# GIVEN PROBLEM
List each line of the data that holds the string "part", please.

:: RECORD LIST ::

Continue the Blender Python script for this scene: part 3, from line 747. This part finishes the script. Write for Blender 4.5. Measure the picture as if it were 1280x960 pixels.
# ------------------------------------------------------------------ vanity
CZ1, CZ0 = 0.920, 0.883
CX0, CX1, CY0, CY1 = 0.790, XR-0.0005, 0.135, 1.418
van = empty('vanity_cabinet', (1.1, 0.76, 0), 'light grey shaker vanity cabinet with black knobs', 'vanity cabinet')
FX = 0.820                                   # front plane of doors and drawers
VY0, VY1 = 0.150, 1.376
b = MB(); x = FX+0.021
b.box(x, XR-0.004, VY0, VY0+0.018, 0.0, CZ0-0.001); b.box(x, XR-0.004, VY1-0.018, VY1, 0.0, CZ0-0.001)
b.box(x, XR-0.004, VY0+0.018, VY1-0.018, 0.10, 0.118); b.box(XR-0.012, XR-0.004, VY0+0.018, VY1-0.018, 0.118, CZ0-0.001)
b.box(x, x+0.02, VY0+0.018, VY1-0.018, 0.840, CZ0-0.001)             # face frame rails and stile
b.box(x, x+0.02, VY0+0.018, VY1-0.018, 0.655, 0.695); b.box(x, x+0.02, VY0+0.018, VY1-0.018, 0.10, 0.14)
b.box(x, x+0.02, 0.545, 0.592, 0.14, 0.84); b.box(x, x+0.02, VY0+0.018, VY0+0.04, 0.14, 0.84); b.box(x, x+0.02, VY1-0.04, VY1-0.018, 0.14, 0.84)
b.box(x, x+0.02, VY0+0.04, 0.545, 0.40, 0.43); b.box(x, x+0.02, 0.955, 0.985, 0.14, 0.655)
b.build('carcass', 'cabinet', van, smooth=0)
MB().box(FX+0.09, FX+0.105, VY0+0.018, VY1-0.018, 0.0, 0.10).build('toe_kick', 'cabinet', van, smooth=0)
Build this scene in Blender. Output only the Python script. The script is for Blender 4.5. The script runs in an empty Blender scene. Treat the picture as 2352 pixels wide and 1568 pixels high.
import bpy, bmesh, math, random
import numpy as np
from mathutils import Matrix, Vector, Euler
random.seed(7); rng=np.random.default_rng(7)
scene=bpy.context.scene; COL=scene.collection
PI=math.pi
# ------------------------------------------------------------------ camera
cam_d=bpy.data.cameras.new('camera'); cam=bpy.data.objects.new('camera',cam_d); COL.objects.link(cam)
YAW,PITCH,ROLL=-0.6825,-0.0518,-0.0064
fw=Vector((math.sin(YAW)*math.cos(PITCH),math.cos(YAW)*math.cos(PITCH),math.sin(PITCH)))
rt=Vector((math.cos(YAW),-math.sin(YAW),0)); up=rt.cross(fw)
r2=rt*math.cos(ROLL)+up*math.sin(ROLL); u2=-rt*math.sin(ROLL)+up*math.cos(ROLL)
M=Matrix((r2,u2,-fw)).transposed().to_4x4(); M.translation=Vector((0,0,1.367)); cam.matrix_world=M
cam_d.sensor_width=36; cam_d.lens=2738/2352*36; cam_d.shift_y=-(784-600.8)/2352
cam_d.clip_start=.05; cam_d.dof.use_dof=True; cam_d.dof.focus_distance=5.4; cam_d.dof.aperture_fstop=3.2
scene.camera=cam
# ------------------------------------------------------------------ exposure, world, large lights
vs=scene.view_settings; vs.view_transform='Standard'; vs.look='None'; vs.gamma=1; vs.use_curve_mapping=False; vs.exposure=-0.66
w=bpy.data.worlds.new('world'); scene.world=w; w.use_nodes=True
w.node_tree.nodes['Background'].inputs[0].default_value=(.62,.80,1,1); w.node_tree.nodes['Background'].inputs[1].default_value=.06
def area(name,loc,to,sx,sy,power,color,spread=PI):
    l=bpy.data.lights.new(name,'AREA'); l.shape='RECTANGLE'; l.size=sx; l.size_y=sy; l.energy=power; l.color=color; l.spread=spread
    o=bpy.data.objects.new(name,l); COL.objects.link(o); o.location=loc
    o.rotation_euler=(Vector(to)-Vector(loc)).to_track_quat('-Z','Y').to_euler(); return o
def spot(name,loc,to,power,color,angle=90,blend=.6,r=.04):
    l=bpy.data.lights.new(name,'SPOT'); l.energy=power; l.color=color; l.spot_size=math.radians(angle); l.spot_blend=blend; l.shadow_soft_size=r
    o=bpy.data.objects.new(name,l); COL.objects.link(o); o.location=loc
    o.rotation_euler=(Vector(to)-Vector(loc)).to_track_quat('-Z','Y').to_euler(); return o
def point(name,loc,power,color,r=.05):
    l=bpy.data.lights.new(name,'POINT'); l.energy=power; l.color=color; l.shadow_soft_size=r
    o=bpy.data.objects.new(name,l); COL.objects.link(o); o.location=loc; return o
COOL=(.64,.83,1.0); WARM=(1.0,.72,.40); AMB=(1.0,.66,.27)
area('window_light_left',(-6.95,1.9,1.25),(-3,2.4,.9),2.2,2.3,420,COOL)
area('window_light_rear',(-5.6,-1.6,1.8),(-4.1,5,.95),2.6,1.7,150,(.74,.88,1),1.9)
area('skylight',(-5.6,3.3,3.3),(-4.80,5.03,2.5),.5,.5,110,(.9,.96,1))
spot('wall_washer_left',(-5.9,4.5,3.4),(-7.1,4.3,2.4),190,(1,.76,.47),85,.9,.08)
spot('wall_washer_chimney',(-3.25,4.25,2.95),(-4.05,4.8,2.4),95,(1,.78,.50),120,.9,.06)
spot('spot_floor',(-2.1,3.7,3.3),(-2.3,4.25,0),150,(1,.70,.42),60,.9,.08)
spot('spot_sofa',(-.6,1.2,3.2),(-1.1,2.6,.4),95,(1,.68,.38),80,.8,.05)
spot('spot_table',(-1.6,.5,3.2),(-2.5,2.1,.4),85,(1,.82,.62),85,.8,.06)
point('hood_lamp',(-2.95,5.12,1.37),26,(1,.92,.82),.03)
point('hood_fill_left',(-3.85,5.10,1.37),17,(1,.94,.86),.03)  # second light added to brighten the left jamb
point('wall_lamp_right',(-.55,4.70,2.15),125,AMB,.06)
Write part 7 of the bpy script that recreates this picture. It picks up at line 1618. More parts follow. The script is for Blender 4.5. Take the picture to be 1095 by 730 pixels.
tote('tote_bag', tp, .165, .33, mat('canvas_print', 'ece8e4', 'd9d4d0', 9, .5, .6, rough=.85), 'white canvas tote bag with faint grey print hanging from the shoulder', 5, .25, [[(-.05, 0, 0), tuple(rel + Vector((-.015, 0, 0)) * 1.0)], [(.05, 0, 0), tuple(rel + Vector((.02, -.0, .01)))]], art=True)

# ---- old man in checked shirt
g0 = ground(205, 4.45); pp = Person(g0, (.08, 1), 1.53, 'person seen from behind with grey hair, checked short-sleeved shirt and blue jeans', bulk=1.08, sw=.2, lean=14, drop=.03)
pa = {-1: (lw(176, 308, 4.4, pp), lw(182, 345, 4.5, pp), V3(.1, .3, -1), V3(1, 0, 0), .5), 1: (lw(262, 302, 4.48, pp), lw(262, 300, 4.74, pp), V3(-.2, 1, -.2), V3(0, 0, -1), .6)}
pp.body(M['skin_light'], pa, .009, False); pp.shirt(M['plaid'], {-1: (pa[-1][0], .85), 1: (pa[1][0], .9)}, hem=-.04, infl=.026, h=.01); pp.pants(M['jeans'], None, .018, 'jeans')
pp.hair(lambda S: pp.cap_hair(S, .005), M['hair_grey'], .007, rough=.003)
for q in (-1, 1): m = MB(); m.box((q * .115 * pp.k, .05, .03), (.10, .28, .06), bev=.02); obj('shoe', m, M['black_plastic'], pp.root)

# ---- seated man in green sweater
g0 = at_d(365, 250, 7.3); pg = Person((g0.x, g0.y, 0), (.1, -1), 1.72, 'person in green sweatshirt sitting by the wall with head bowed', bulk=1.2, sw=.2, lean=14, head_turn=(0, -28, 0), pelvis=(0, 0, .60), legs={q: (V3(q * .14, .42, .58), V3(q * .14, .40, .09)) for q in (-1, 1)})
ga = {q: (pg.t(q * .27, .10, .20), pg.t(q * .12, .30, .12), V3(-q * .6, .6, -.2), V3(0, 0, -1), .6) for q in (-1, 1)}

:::

# ANSWER TO THIS EXERCISE
Continue the Blender Python script for this scene: part 3, from line 747. This part finishes the script. Write for Blender 4.5. Measure the picture as if it were 1280x960 pixels.
Write part 7 of the bpy script that recreates this picture. It picks up at line 1618. More parts follow. The script is for Blender 4.5. Take the picture to be 1095 by 730 pixels.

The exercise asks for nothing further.